The Assembly’s handling
WCF XIX.3-4 affirms the tripartite division in classical form. XIX.3 handles the ceremonial law as 'now abrogated under the New Testament.' XIX.4 handles the judicial law as 'expired together with the State of that people' (Israel), 'not obliging any other now, further than the general equity thereof may require.' XIX.5 then affirms the perpetual obligation of the moral law. The 'general equity' clause has been the most contested element ever since: theonomists read it expansively; most Reformed read it as a hermeneutical principle for applying biblical wisdom to later legislation, not as a code binding modern magistrates.
Parties
The Assembly's classical-tripartite consensus
The Mosaic law divides into moral, ceremonial, and judicial; the moral binds perpetually, the ceremonial is abrogated in Christ, the judicial expired with the Jewish polity except for its general equity.
- Anthony Burgess (d. 1664)
- Edward Reynolds (1599–1676)
- Edmund Calamy the Elder (1600–1666)
- Anthony Tuckney (1599–1670)
Anabaptist abrogation (rejected)
The whole Mosaic law is superseded by Christ; the tripartite division is a Reformed scholastic invention without scriptural warrant.
Confessional language
WCF XIX.3: 'Besides this law, commonly called moral, God was pleased to give to the people of Israel, as a church under age, ceremonial laws…all which ceremonial laws are now abrogated, under the New Testament.' WCF XIX.4: 'To them also, as a body politic, he gave sundry judicial laws, which expired together with the State of that people; not obliging any other now, further than the general equity thereof may require.'
Ontology placement
This crux bears on the following attribute of the Westminster ontology. The Westminster baseline value is marked WCF.

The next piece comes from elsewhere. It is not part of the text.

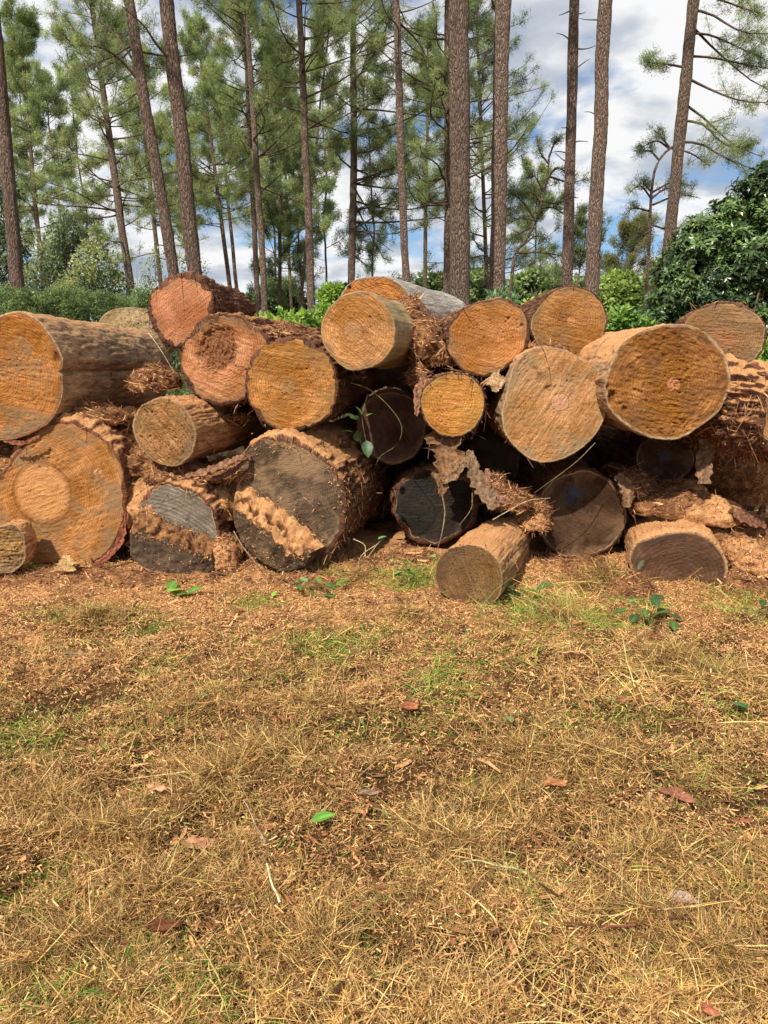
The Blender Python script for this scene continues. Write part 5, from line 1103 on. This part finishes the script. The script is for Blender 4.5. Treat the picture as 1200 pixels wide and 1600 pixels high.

VI · Law & Sanctification · Tripartite Division
Legacy
The 'general equity' clause has been the locus of the 20th-century theonomy debate. Rousas Rushdoony and Greg Bahnsen pressed an expansive reading of general equity as binding modern magistrates to the substance of the Mosaic judicial code; mainline Reformed (Meredith Kline, the OPC majority) rejected this as misreading Westminster. The Anabaptist abrogation reading has continued in various Mennonite and dispensationalist forms.